The listing below is to be output in its exact form.
>> BEGIN
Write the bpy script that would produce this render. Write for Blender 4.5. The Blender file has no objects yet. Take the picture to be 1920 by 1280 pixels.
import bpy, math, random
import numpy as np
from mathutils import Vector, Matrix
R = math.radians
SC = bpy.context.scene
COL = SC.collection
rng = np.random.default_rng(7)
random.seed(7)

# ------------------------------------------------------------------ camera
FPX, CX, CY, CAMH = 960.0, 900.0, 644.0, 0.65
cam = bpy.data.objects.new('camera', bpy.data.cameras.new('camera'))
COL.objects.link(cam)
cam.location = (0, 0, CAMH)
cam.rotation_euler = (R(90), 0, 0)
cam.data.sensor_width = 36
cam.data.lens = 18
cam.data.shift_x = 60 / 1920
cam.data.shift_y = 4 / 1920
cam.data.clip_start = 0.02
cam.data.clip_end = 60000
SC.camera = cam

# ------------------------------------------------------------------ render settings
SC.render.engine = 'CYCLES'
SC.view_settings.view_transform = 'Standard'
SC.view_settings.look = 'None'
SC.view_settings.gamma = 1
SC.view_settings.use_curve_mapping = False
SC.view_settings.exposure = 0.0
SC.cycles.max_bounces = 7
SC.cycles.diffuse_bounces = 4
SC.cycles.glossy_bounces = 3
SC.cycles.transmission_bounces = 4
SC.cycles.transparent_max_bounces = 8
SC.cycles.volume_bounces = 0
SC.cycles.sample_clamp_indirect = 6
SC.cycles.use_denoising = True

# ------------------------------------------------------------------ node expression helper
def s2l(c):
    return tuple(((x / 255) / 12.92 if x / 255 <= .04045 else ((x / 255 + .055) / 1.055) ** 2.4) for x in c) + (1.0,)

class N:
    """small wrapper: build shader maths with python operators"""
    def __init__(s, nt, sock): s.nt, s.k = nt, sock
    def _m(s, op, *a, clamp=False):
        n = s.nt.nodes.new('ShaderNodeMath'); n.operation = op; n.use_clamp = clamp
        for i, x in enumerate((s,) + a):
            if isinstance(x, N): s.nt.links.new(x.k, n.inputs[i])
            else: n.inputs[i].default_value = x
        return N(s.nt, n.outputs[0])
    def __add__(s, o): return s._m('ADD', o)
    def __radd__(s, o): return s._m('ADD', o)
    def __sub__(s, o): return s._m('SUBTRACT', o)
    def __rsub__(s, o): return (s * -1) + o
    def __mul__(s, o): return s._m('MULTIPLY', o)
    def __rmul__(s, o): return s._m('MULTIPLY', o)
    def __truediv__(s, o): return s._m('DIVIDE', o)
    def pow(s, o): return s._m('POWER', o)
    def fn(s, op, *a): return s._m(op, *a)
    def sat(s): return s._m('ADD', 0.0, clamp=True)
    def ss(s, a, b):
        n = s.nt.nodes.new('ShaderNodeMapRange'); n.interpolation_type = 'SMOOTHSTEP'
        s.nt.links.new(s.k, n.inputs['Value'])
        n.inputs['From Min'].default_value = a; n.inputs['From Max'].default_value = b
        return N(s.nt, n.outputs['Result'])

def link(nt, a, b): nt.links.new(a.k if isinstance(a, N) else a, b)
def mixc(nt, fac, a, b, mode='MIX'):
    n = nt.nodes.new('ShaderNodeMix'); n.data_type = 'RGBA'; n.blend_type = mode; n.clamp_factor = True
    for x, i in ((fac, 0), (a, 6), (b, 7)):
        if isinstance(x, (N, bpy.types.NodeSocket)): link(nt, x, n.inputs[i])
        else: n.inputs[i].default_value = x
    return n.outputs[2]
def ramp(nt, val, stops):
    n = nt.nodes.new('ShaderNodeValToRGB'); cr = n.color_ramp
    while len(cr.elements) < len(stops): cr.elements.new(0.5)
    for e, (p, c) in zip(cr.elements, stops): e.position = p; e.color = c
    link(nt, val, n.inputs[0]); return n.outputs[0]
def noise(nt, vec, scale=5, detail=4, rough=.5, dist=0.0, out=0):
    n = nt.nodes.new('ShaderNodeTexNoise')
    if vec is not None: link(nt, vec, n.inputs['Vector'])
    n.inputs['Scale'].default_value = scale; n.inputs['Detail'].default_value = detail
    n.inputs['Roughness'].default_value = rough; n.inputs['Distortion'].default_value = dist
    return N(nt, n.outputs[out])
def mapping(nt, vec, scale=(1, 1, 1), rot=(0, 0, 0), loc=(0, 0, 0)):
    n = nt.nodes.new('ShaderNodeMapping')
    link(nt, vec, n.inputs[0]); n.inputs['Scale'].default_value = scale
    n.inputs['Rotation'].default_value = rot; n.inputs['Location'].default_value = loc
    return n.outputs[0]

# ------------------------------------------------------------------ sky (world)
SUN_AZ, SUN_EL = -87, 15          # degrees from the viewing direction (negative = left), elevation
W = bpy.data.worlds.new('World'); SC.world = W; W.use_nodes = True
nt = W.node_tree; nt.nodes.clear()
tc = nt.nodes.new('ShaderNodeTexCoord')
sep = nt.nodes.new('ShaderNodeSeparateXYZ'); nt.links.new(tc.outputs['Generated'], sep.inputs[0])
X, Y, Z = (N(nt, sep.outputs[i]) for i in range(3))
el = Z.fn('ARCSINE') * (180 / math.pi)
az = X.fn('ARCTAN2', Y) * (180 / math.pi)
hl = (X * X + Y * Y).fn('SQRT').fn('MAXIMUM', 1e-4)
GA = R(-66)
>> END
Task output —
Write the bpy script that would produce this render. Write for Blender 4.5. The Blender file has no objects yet. Take the picture to be 1920 by 1280 pixels.
import bpy, math, random
import numpy as np
from mathutils import Vector, Matrix
R = math.radians
SC = bpy.context.scene
COL = SC.collection
rng = np.random.default_rng(7)
random.seed(7)

# ------------------------------------------------------------------ camera
FPX, CX, CY, CAMH = 960.0, 900.0, 644.0, 0.65
cam = bpy.data.objects.new('camera', bpy.data.cameras.new('camera'))
COL.objects.link(cam)
cam.location = (0, 0, CAMH)
cam.rotation_euler = (R(90), 0, 0)
cam.data.sensor_width = 36
cam.data.lens = 18
cam.data.shift_x = 60 / 1920
cam.data.shift_y = 4 / 1920
cam.data.clip_start = 0.02
cam.data.clip_end = 60000
SC.camera = cam

# ------------------------------------------------------------------ render settings
SC.render.engine = 'CYCLES'
SC.view_settings.view_transform = 'Standard'
SC.view_settings.look = 'None'
SC.view_settings.gamma = 1
SC.view_settings.use_curve_mapping = False
SC.view_settings.exposure = 0.0
SC.cycles.max_bounces = 7
SC.cycles.diffuse_bounces = 4
SC.cycles.glossy_bounces = 3
SC.cycles.transmission_bounces = 4
SC.cycles.transparent_max_bounces = 8
SC.cycles.volume_bounces = 0
SC.cycles.sample_clamp_indirect = 6
SC.cycles.use_denoising = True

# ------------------------------------------------------------------ node expression helper
def s2l(c):
    return tuple(((x / 255) / 12.92 if x / 255 <= .04045 else ((x / 255 + .055) / 1.055) ** 2.4) for x in c) + (1.0,)

class N:
    """small wrapper: build shader maths with python operators"""
    def __init__(s, nt, sock): s.nt, s.k = nt, sock
    def _m(s, op, *a, clamp=False):
        n = s.nt.nodes.new('ShaderNodeMath'); n.operation = op; n.use_clamp = clamp
        for i, x in enumerate((s,) + a):
            if isinstance(x, N): s.nt.links.new(x.k, n.inputs[i])
            else: n.inputs[i].default_value = x
        return N(s.nt, n.outputs[0])
    def __add__(s, o): return s._m('ADD', o)
    def __radd__(s, o): return s._m('ADD', o)
    def __sub__(s, o): return s._m('SUBTRACT', o)
    def __rsub__(s, o): return (s * -1) + o
    def __mul__(s, o): return s._m('MULTIPLY', o)
    def __rmul__(s, o): return s._m('MULTIPLY', o)
    def __truediv__(s, o): return s._m('DIVIDE', o)
    def pow(s, o): return s._m('POWER', o)
    def fn(s, op, *a): return s._m(op, *a)
    def sat(s): return s._m('ADD', 0.0, clamp=True)
    def ss(s, a, b):
        n = s.nt.nodes.new('ShaderNodeMapRange'); n.interpolation_type = 'SMOOTHSTEP'
        s.nt.links.new(s.k, n.inputs['Value'])
        n.inputs['From Min'].default_value = a; n.inputs['From Max'].default_value = b
        return N(s.nt, n.outputs['Result'])

def link(nt, a, b): nt.links.new(a.k if isinstance(a, N) else a, b)
def mixc(nt, fac, a, b, mode='MIX'):
    n = nt.nodes.new('ShaderNodeMix'); n.data_type = 'RGBA'; n.blend_type = mode; n.clamp_factor = True
    for x, i in ((fac, 0), (a, 6), (b, 7)):
        if isinstance(x, (N, bpy.types.NodeSocket)): link(nt, x, n.inputs[i])
        else: n.inputs[i].default_value = x
    return n.outputs[2]
def ramp(nt, val, stops):
    n = nt.nodes.new('ShaderNodeValToRGB'); cr = n.color_ramp
    while len(cr.elements) < len(stops): cr.elements.new(0.5)
    for e, (p, c) in zip(cr.elements, stops): e.position = p; e.color = c
    link(nt, val, n.inputs[0]); return n.outputs[0]
def noise(nt, vec, scale=5, detail=4, rough=.5, dist=0.0, out=0):
    n = nt.nodes.new('ShaderNodeTexNoise')
    if vec is not None: link(nt, vec, n.inputs['Vector'])
    n.inputs['Scale'].default_value = scale; n.inputs['Detail'].default_value = detail
    n.inputs['Roughness'].default_value = rough; n.inputs['Distortion'].default_value = dist
    return N(nt, n.outputs[out])
def mapping(nt, vec, scale=(1, 1, 1), rot=(0, 0, 0), loc=(0, 0, 0)):
    n = nt.nodes.new('ShaderNodeMapping')
    link(nt, vec, n.inputs[0]); n.inputs['Scale'].default_value = scale
    n.inputs['Rotation'].default_value = rot; n.inputs['Location'].default_value = loc
    return n.outputs[0]

# ------------------------------------------------------------------ sky (world)
SUN_AZ, SUN_EL = -87, 15          # degrees from the viewing direction (negative = left), elevation
W = bpy.data.worlds.new('World'); SC.world = W; W.use_nodes = True
nt = W.node_tree; nt.nodes.clear()
tc = nt.nodes.new('ShaderNodeTexCoord')
sep = nt.nodes.new('ShaderNodeSeparateXYZ'); nt.links.new(tc.outputs['Generated'], sep.inputs[0])
X, Y, Z = (N(nt, sep.outputs[i]) for i in range(3))
el = Z.fn('ARCSINE') * (180 / math.pi)
az = X.fn('ARCTAN2', Y) * (180 / math.pi)
hl = (X * X + Y * Y).fn('SQRT').fn('MAXIMUM', 1e-4)
GA = R(-66)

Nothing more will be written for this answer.